Après trois heures d’intenses réflexions, les trois groupes de travail ont émis des propositions à examiner très prochainement, afin d’affiner et de parvenir à une méthodologie académique transparente et mesurer ainsi l’attractivité des centres financiers.

Sans les mentionner exhaustivement, il s’agit entre autres : d’éviter des catégories prédéfinies de centres financiers ; de se concentrer sur la description des activités des centres financiers et des flux entre eux ; d’observer les réseaux et les liens entre les centres financiers, ainsi que ces derniers avec l’économie réelle ; de trouver le bon compromis entre le nombre de villes à classer et le manque de données disponibles ; d’adopter une approche top down vers plus de granularité ; de définir l’attractivité entre le passé et le futur, ainsi qu’entre les stocks et les flux ; de structurer les données ; de faire du web scraping pour dénicher des données ou encore d’effectuer la rétro-ingénierie de l’indice GFCI, afin de retrouver le modèle de cet indice, qui n’est pas ouvert au public et aux chercheurs, alors qu’il est communément médiatisé.

…Et un nouveau défi à relever d’ici au Brexit

Alors certes, il reste encore beaucoup de travail pour résoudre le problème lié à l’attractivité des centres financiers, mais le concours FC Competition a eu le mérite de poser la question et d’examiner de nombreuses solutions.

Dans les tout prochains mois, l’ILB et ses parties prenantes (chercheurs, universités, entreprises) vont poursuivre la réflexion avec l’objectif de présenter un classement unique ou diversifié des centres financiers dans la zone euro, au prochain Forum International des Risques Financiers, en mars 2019 et juste avant le Brexit.
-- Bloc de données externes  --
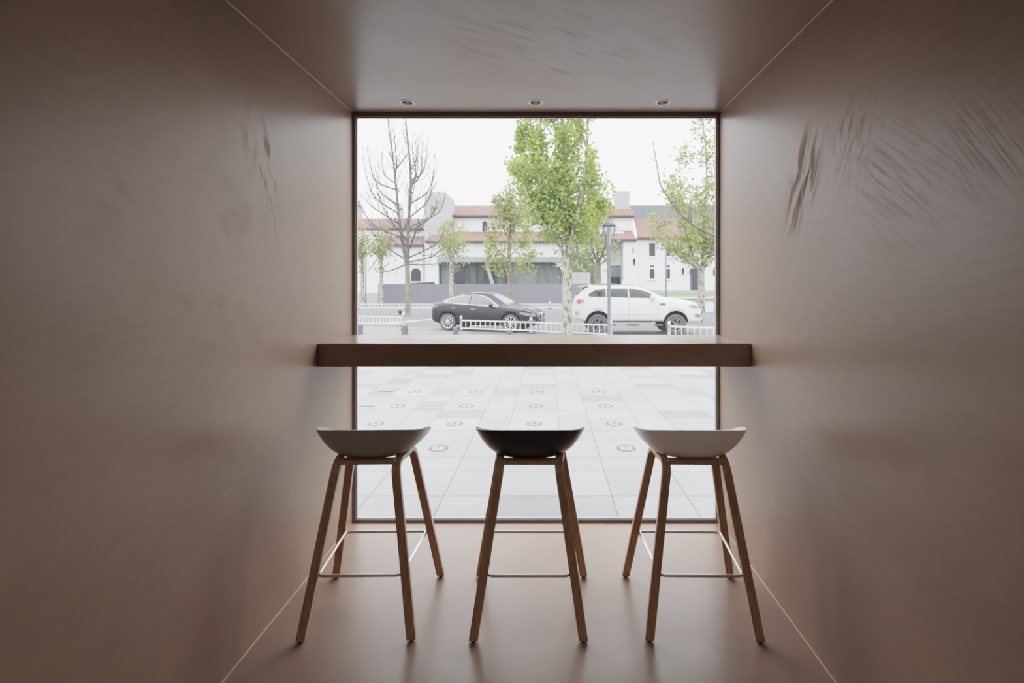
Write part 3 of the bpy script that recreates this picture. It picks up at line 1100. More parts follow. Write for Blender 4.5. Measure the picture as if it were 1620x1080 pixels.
# ---- white off-road wagon
SUVY = 19.98
k = 780 / (SUVY - 0.93)
t = thing('white_suv', 'white off-road wagon parked behind the lamp post', 'car', (P(908.5, 0, SUVY - 0.93).x, SUVY, GZ + 0.005))
t.scale = (1.035, 1.035, 1.035)
c = Car(4.84,
        [(0, 0.66), (0.2, 0.56), (0.6, 0.50), (1.4, 0.50), (3.2, 0.50), (4.3, 0.47), (4.7, 0.48), (4.84, 0.55)],
        [(0, 0.66), (0.08, 0.80), (0.25, 0.88), (0.6, 0.925), (1.2, 0.93), (3.4, 0.93), (4.1, 0.92), (4.45, 0.86), (4.7, 0.74), (4.84, 0.60)],
        [(0, 1.04), (0.06, 1.26), (0.15, 1.36), (0.5, 1.41), (1.5, 1.40), (2.8, 1.36), (3.5, 1.34), (4.2, 1.24), (4.6, 1.12), (4.75, 1.02), (4.84, 0.90)],
        [(0, 1.08), (0.06, 1.32), (0.12, 1.46), (0.28, 1.66), (0.45, 1.80), (0.62, 1.845), (1.2, 1.865), (1.9, 1.865), (2.4, 1.845), (2.75, 1.76), (3.1, 1.58), (3.45, 1.425), (3.62, 1.395), (4.2, 1.33), (4.6, 1.23), (4.75, 1.12), (4.84, 0.98)],
        [(0, 0.58), (0.12, 0.68), (0.45, 0.69), (1.2, 0.685), (2.4, 0.665), (2.9, 0.69), (3.45, 0.74), (3.8, 0.76), (4.4, 0.70), (4.84, 0.46)])
xr, xf, R = 0.89, 3.80, 0.395
c.body('body', M['paint_white'], t, [(xr, 0.44, 0.475), (xf, 0.44, 0.475)])
for x in (xr, xf):
    for sg in (-1, 1):
        wheel(t, x, sg * 0.80, R, 0.25, sg, M['rim_dark'], 6, 0.25)
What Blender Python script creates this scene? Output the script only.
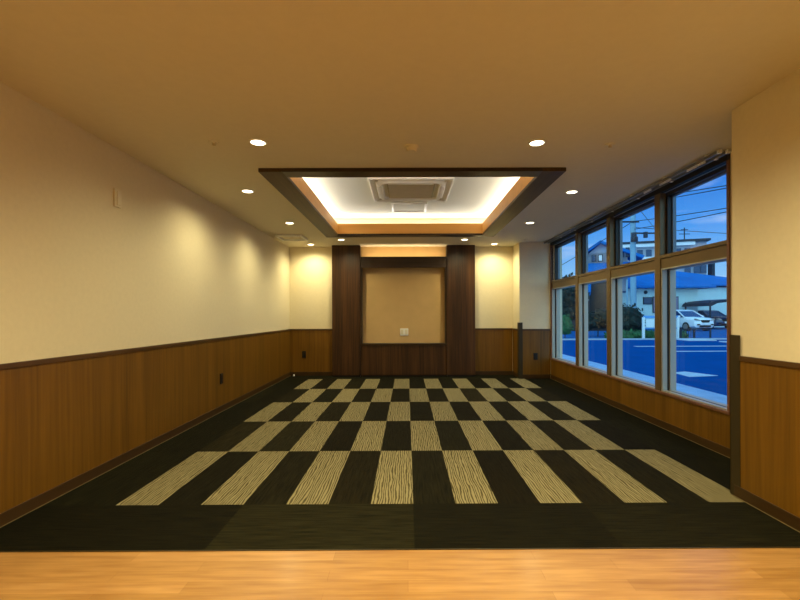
import bpy, bmesh, math, random
from mathutils import Vector, Matrix, noise
for o in list(bpy.data.objects): bpy.data.objects.remove(o)
SC = bpy.context.scene; COL = SC.collection
R = math.radians

# ------------------------------------------------------------------ camera
cam = bpy.data.cameras.new('camera'); camo = bpy.data.objects.new('camera', cam); COL.objects.link(camo)
cam.sensor_width = 36; cam.sensor_fit = 'HORIZONTAL'; cam.lens = 434.68/800*36
cam.shift_x = -0.0108; cam.shift_y = 0.0185; cam.clip_start = .02; cam.clip_end = 500
EYE = 1.1155
camo.location = (0, 0, EYE)
camo.matrix_world = Matrix.Translation((0, 0, EYE)) @ Matrix.Rotation(R(-0.2), 4, 'Z') @ Matrix.Rotation(R(90), 4, 'X') @ Matrix.Rotation(R(-0.21), 4, 'Z')
SC.camera = camo
SC.view_settings.view_transform = 'Standard'; SC.view_settings.look = 'None'
SC.view_settings.gamma = 1; SC.view_settings.use_curve_mapping = False
SC.view_settings.exposure = 0.0

# ------------------------------------------------------------------ world: dusk sky
W = bpy.data.worlds.new('dusk_sky'); SC.world = W; W.use_nodes = True
wt = W.node_tree; wt.nodes.clear()
wo = wt.nodes.new('ShaderNodeOutputWorld'); wb = wt.nodes.new('ShaderNodeBackground')
tc = wt.nodes.new('ShaderNodeTexCoord'); sx = wt.nodes.new('ShaderNodeSeparateXYZ')
rp = wt.nodes.new('ShaderNodeValToRGB')
wt.links.new(tc.outputs['Generated'], sx.inputs[0]); wt.links.new(sx.outputs['Z'], rp.inputs[0])
el = rp.color_ramp.elements
el[0].position = 0.0; el[0].color = (.36, .68, .98, 1)
el[1].position = .9; el[1].color = (.14, .48, 1.0, 1)
for ps, c in ((.08, (.26, .58, .97, 1)), (.17, (.085, .36, .92, 1)), (.27, (.030, .21, .76, 1)), (.45, (.06, .32, .95, 1))):
    e = el.new(ps); e.color = c
mp = wt.nodes.new('ShaderNodeMapping'); mp.inputs['Scale'].default_value = (3, 3, 14)
nz = wt.nodes.new('ShaderNodeTexNoise'); nz.inputs['Scale'].default_value = 1.6; nz.inputs['Detail'].default_value = 6
cr = wt.nodes.new('ShaderNodeValToRGB'); cr.color_ramp.elements[0].position = .57; cr.color_ramp.elements[1].position = .80
cr.color_ramp.elements[1].color = (.75, .75, .75, 1)
wt.links.new(tc.outputs['Generated'], mp.inputs[0]); wt.links.new(mp.outputs[0], nz.inputs['Vector']); wt.links.new(nz.outputs['Fac'], cr.inputs[0])
mx = wt.nodes.new('ShaderNodeMix'); mx.data_type = 'RGBA'; mx.inputs['B'].default_value = (.72, .84, 1, 1)
wt.links.new(cr.outputs[0], mx.inputs['Factor']); wt.links.new(rp.outputs[0], mx.inputs['A']); 
# pale glow added to the unseen -Y / -X sky to light outdoor walls
vd = wt.nodes.new('ShaderNodeVectorMath'); vd.operation = 'DOT_PRODUCT'; vd.inputs[1].default_value = (-.45, -.88, .15)
gr_ = wt.nodes.new('ShaderNodeMapRange'); gr_.inputs['From Min'].default_value = -.1; gr_.inputs['From Max'].default_value = .9; gr_.inputs['To Min'].default_value = 0; gr_.inputs['To Max'].default_value = 1
wt.links.new(tc.outputs['Generated'], vd.inputs[0]); wt.links.new(vd.outputs['Value'], gr_.inputs['Value'])
mg = wt.nodes.new('ShaderNodeMix'); mg.data_type = 'RGBA'; mg.inputs['B'].default_value = (.85, 1.75, 2.3, 1)
wt.links.new(gr_.outputs[0], mg.inputs['Factor']); wt.links.new(mx.outputs['Result'], mg.inputs['A']); wt.links.new(mg.outputs['Result'], wb.inputs['Color'])
wb.inputs['Strength'].default_value = 1.0
wt.links.new(wb.outputs[0], wo.inputs[0])

# ------------------------------------------------------------------ lamp settings used by the fixtures
WARM = (1, .875, .49); SPOT_W = 48.0; REAR_W = 166.0; COVE_W = 11.5; NICHE_W = 3.4; DISC = 9.0
H = 2.368                       # ceiling height
XL, XW, XP = -2.165, 2.50, 2.01 # left wall, window wall, near pier
YB, YP = 8.02, 7.55             # far wall, far pier
YN = 2.68                       # near pier end
YC = 2.064                      # carpet edge
ZG = -0.10                      # ground outside

# ------------------------------------------------------------------ materials
def nt(name):
    m = bpy.data.materials.new(name); m.use_nodes = True
    return m, m.node_tree, m.node_tree.nodes['Principled BSDF']
def plain(name, c, rough=.5, metal=0, noise_amt=.06, scale=12, spec=.4, bump=0, coat=0):
    m, t, b = nt(name)
    b.inputs['Roughness'].default_value = rough; b.inputs['Metallic'].default_value = metal
    b.inputs['Specular IOR Level'].default_value = spec; b.inputs['Coat Weight'].default_value = coat
    tc = t.nodes.new('ShaderNodeTexCoord'); n = t.nodes.new('ShaderNodeTexNoise'); n.inputs['Scale'].default_value = scale; n.inputs['Detail'].default_value = 4
    r = t.nodes.new('ShaderNodeValToRGB')
    r.color_ramp.elements[0].position = .3; r.color_ramp.elements[1].position = .7
    r.color_ramp.elements[0].color = (*[max(0, x*(1-noise_amt)) for x in c], 1); r.color_ramp.elements[1].color = (*[min(1, x*(1+noise_amt)) for x in c], 1)
    t.links.new(tc.outputs['Object'], n.inputs['Vector']); t.links.new(n.outputs['Fac'], r.inputs[0]); t.links.new(r.outputs[0], b.inputs['Base Color'])
    if bump:
        bp = t.nodes.new('ShaderNodeBump'); bp.inputs['Strength'].default_value = bump; bp.inputs['Distance'].default_value = .003
        n2 = t.nodes.new('ShaderNodeTexNoise'); n2.inputs['Scale'].default_value = 180; t.links.new(tc.outputs['Object'], n2.inputs['Vector'])
        t.links.new(n2.outputs['Fac'], bp.inputs['Height']); t.links.new(bp.outputs[0], b.inputs['Normal'])
    return m
def wood(name, dark, mid, light, axis='Z', rough=.45, fine=55, spec=.4, board=None, coat=0):
    """long grain along axis; board = width of veneer leaves with a slight change of tone"""
    m, t, b = nt(name)
    b.inputs['Roughness'].default_value = rough; b.inputs['Specular IOR Level'].default_value = spec; b.inputs['Coat Weight'].default_value = coat
    tc = t.nodes.new('ShaderNodeTexCoord')
    def nz(s, l, d=5):
        mp = t.nodes.new('ShaderNodeMapping'); v = [s, s, s]; v['XYZ'.index(axis)] = l; mp.inputs['Scale'].default_value = v
        n = t.nodes.new('ShaderNodeTexNoise'); n.inputs['Scale'].default_value = 1; n.inputs['Detail'].default_value = d
        t.links.new(tc.outputs['Object'], mp.inputs[0]); t.links.new(mp.outputs[0], n.inputs['Vector']); return n
    a = nz(fine, 1.4); c = nz(7, .25, 2)
    ad = t.nodes.new('ShaderNodeMix'); ad.data_type = 'FLOAT'; ad.inputs['Factor'].default_value = .5
    t.links.new(a.outputs['Fac'], ad.inputs['A']); t.links.new(c.outputs['Fac'], ad.inputs['B'])
    r = t.nodes.new('ShaderNodeValToRGB'); e = r.color_ramp.elements
    e[0].position = .34; e[0].color = (*dark, 1); e[1].position = .68; e[1].color = (*light, 1); k = e.new(.5); k.color = (*mid, 1)
    t.links.new(ad.outputs['Result'], r.inputs[0]); t.links.new(r.outputs[0], b.inputs['Base Color'])
    return m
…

Le rendez-vous est pris dans quelques mois…

Les propositions finales annoncées par les groupes de travail.

 

« Le premier prix du concours FC Competition représente une immense fierté »

L’équipe d’étudiants de l’Université d’Orléans a remporté le concours FC Competition en recevant le premier prix du jury international avec une récompense de 6000 euros. Wassim Le Lann - qui a présenté l’étude produite par son équipe – au cours du « FC Camp », le 20 juin dernier, a brièvement répondu aux questions de l’ILB en marge de la remise de prix.

 

Wassim Le Lann durant la présentation des travaux de son équipe de l’Université d’Orléans.
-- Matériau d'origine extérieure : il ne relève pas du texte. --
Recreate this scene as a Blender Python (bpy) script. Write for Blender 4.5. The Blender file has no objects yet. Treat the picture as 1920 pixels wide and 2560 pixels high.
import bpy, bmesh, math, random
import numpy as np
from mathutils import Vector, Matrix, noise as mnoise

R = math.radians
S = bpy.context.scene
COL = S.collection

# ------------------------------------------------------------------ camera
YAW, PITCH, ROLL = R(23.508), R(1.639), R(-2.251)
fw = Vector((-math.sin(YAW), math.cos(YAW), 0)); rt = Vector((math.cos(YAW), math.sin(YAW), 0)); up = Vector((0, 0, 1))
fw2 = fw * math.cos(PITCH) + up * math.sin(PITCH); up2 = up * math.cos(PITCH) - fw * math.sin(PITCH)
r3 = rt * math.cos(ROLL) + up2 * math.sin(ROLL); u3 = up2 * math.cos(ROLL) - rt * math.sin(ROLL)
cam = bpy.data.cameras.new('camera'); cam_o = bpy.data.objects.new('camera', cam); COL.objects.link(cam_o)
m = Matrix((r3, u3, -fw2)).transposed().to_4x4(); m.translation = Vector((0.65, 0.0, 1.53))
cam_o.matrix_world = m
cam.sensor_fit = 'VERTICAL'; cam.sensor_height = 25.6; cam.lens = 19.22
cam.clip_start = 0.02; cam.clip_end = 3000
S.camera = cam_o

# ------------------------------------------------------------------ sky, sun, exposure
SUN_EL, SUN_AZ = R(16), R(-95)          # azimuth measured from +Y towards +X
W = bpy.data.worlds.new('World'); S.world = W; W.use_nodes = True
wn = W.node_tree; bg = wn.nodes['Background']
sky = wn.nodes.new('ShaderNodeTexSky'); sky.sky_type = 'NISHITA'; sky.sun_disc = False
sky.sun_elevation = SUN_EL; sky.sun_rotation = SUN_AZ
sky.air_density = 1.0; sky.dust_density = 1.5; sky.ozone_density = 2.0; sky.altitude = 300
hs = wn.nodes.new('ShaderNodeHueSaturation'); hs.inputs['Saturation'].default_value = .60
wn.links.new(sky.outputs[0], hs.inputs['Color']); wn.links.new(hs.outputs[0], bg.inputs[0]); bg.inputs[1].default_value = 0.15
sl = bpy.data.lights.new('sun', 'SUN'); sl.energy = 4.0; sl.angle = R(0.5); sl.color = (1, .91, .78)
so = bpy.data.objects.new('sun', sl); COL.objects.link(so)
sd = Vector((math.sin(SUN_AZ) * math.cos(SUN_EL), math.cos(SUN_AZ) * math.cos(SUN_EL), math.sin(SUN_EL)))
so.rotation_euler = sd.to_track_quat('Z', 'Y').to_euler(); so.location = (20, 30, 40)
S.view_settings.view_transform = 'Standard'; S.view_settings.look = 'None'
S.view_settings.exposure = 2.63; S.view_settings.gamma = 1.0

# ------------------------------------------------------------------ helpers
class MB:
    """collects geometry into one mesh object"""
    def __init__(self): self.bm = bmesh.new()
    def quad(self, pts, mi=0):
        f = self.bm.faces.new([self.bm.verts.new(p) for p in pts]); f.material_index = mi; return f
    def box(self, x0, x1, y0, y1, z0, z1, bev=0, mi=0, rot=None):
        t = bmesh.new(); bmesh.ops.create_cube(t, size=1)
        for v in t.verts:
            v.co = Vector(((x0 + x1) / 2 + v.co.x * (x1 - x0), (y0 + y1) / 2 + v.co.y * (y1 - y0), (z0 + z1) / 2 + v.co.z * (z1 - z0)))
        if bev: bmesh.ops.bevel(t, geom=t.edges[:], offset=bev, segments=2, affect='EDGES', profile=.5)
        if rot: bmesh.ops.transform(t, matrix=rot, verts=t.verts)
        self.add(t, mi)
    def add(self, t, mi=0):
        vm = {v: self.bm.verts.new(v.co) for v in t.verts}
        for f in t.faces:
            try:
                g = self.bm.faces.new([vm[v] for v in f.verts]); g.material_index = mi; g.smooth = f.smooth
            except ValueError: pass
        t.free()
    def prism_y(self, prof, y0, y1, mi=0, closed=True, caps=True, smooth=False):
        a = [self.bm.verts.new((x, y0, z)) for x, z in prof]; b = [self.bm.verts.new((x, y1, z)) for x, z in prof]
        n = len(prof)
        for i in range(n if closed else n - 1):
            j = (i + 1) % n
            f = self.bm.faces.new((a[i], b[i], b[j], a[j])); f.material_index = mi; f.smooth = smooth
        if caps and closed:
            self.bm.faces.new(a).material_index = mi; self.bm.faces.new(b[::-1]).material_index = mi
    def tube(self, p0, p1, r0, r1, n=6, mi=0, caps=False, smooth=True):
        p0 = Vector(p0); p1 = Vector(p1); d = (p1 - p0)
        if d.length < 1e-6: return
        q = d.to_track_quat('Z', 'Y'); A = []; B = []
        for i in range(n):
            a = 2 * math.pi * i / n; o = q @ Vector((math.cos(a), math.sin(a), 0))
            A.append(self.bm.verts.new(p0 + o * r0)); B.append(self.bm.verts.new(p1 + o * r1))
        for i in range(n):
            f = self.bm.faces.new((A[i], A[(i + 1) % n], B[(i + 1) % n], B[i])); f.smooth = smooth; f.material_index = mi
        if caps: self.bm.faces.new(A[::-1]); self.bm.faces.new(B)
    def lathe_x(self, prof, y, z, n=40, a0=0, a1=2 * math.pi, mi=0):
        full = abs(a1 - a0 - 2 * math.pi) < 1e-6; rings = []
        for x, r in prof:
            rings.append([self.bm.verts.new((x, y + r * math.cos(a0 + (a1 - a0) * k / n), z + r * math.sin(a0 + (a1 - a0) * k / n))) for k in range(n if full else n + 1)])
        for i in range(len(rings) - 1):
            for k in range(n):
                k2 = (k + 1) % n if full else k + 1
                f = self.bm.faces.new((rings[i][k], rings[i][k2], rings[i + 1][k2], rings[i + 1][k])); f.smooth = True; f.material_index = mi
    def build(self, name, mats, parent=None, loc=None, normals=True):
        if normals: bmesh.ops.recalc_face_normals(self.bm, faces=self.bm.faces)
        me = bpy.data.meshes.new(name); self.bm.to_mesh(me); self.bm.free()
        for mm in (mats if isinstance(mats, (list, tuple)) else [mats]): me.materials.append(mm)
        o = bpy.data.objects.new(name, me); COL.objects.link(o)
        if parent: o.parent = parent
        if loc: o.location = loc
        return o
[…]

ILB : Comment avez-vous eu l’idée de concourir au concours FC Competition ?

Wassim Le Lann : Nous avons eu connaissance du concours FC Competition en recevant un email d’un de nos professeurs, qui comprenait la liste des équipes d’étudiants en lice. Cela a été notre première motivation pour nous inscrire et y participer.
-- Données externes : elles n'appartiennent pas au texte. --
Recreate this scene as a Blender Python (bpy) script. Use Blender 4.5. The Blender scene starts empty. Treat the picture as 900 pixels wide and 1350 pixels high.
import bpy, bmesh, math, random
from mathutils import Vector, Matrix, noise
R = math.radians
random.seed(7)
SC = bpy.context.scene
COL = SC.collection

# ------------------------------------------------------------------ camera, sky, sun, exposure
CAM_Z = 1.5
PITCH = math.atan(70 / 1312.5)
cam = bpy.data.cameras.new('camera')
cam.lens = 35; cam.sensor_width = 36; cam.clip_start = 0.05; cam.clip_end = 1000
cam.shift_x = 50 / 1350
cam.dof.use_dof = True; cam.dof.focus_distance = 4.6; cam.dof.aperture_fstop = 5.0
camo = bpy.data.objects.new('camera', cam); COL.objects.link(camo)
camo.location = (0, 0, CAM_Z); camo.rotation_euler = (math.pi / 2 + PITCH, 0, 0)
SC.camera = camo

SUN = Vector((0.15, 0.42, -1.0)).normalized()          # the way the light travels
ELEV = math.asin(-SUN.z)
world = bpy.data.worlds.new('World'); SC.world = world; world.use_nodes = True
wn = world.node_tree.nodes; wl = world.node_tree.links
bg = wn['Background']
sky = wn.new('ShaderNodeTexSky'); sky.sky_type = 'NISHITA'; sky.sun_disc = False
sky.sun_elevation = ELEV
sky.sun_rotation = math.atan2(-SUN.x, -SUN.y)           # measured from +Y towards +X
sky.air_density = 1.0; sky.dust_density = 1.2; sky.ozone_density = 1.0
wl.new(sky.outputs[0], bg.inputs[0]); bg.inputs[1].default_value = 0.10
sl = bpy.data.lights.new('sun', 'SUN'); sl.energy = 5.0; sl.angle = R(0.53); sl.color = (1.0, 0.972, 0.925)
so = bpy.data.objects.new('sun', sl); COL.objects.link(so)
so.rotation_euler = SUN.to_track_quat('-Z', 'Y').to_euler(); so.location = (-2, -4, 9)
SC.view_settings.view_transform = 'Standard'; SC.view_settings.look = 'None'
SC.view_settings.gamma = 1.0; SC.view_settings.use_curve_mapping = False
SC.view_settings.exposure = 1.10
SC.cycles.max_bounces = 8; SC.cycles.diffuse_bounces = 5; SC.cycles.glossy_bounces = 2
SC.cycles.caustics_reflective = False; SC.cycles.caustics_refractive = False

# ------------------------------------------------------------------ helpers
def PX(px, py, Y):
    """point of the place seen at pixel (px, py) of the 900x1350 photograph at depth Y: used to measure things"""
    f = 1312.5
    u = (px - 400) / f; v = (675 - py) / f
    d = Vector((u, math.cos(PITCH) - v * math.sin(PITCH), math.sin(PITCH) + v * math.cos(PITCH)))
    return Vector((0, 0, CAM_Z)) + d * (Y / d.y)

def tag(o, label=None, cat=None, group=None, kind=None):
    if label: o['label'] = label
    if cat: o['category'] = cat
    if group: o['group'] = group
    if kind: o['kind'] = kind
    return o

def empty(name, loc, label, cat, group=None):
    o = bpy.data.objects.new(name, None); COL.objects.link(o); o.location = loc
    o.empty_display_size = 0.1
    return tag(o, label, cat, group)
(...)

Comment s’est déroulé l’encadrement du jury international ?

Au cours des différentes échéances du concours, notamment celle du mois de février durant laquelle nous devions présenter notre idée initiale, les membres du jury nous ont apporté de nombreux retours pour améliorer notre étude et préparer la dernière ligne droite du concours.

Quels sont les principaux écueils que vous avez rencontrés lors de ce concours ?

Outre les difficultés liées à la collecte des données que nous avons pu combler grâce à la motivation apportée par nos professeurs, la longueur de la compétition et son chevauchement avec les exigences de notre cursus universitaire, en particulier les examens, n’ont pas toujours été très simples à gérer pour les membres de l’équipe. Nous avons tout de même réussi à passer les différentes étapes, ce qui constitue une grande victoire.

Justement, vous avez remporté le premier prix du jury, quel est votre sentiment ?

Étant donné le temps de travail investi dans ce concours, nous sommes très contents d’être arrivés en finale. Au-delà des 6000 euros que nous avons remporté, le premier prix représente une immense fierté pour nous, notre université et les cursus suivis par les membres de notre équipe, à savoir le Master finance et le Master économétrie compte tenu du prestige de l’ILB.

Pour conclure, le FC Competition vous a-t-il donné un intérêt pour la recherche scientifique ?

Oui totalement et si nous avons le temps, nous aimerions essayer d’améliorer la méthodologie développée dans notre étude. J’emploie le conditionnel, car les prochains mois vont être consacrés à la poursuite de nos études par le biais de stages pour certains membres de l’équipe. De mon côté, je souhaite poursuivre mon cursus universitaire en effectuant une thèse d’économétrie financière.